The bonus depreciation rate for 2026 is 100%, also referred to as the special depreciation allowance under IRC Section 168(k). This was restored by H.R.1 (the One Big Beautiful Bill Act) after the original TCJA phase-down had reduced it to 60% for 2024. Bonus depreciation has no dollar limit and can create a net operating loss, making it useful when Section 179 is exhausted or limited by business income.
Vehicles eligible for Section 179 in 2026 depend on their gross vehicle weight rating (GVWR):
Heavy vehicles (over 6,000 lbs GVWR) — up to $31,300 Section 179:
Ford F-150, Ford F-250/F-350, Chevrolet Silverado 1500/2500, Chevrolet Tahoe, Chevrolet Suburban, GMC Sierra, GMC Yukon, Ram 1500/2500, Toyota Tundra, Toyota Sequoia, Cadillac Escalade, Lincoln Navigator, Mercedes GLS, BMW X7, Jeep Grand Cherokee L, Land Rover Defender, Tesla Model X
Cargo vans and work trucks (no passenger seating behind driver) — full Section 179:
Ford Transit, Ford E-Series, Mercedes Sprinter, Ram ProMaster, Chevrolet Express, GMC Savana
Passenger vehicles (under 6,000 lbs) — limited to $20,200 first-year:
Most sedans, small SUVs, and crossovers fall in this category with lower deduction limits.
The special depreciation allowance is the official IRS term for what's commonly called "bonus depreciation." For 2026, the special depreciation allowance is 100% of the cost of qualifying property. It applies to both new and used assets with a recovery period of 20 years or less. The allowance is claimed on Form 4562, Part II (Special Depreciation Allowance). Unlike Section 179, the special depreciation allowance has no dollar cap and no business income limitation.
The 2026 depreciation rules provide three main options for deducting business assets: (1) Section 179 expensing for immediate deduction up to $2,560,000, (2) 100% bonus depreciation (special depreciation allowance) with no dollar limit, and (3) regular MACRS depreciation over 3-39 years depending on asset type.
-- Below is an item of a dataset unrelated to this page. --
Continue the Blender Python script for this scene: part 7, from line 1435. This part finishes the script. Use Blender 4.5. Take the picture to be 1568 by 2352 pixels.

Most businesses should use Section 179 first (up to their taxable income limit), then bonus depreciation for any excess, and regular MACRS only when they want to spread deductions over future years.
- IRC § 179 - Election to expense certain depreciable business assets
- IRC § 168(k) - Special depreciation allowance (bonus depreciation)
- IRC § 168 - Accelerated cost recovery system (MACRS)
- IRC § 263(a) - Capital expenditures
- IRS Reg. 1.263(a)-1(f) - De minimis safe harbor
- IRS Reg. 1.263(a)-3 - Amounts paid to improve tangible property
- H.R.1 (2025) - One Big Beautiful Bill Act - Restored 100% bonus depreciation and increased Section 179 limits
Equipment deductions represent one of the most powerful tax-saving opportunities for business owners. With the 2026 Section 179 limit at $2,560,000 and 100% bonus depreciation available, you can immediately deduct virtually unlimited equipment purchases—turning every dollar spent on business assets into immediate tax savings.
The key is strategic planning:
- Know your taxable income limitation
- Choose the right deduction method for each purchase
- Track business-use percentages meticulously
- Don't miss the Section 179 election deadline
- Coordinate with QBI deduction optimization
Remember: The difference between depreciating equipment over 7 years versus deducting it immediately in Year 1 can mean hundreds of thousands of dollars in time-value of tax savings. Every piece of equipment you buy is an opportunity to reduce your tax bill—but only if you know how to properly claim the deduction.
Disclaimer
This article provides general information about tax deductions and should not be considered tax advice. Tax laws change frequently, and individual circumstances vary significantly. Section 179 and bonus depreciation rules are subject to change by Congress. For advice specific to your situation, consult with a qualified tax professional.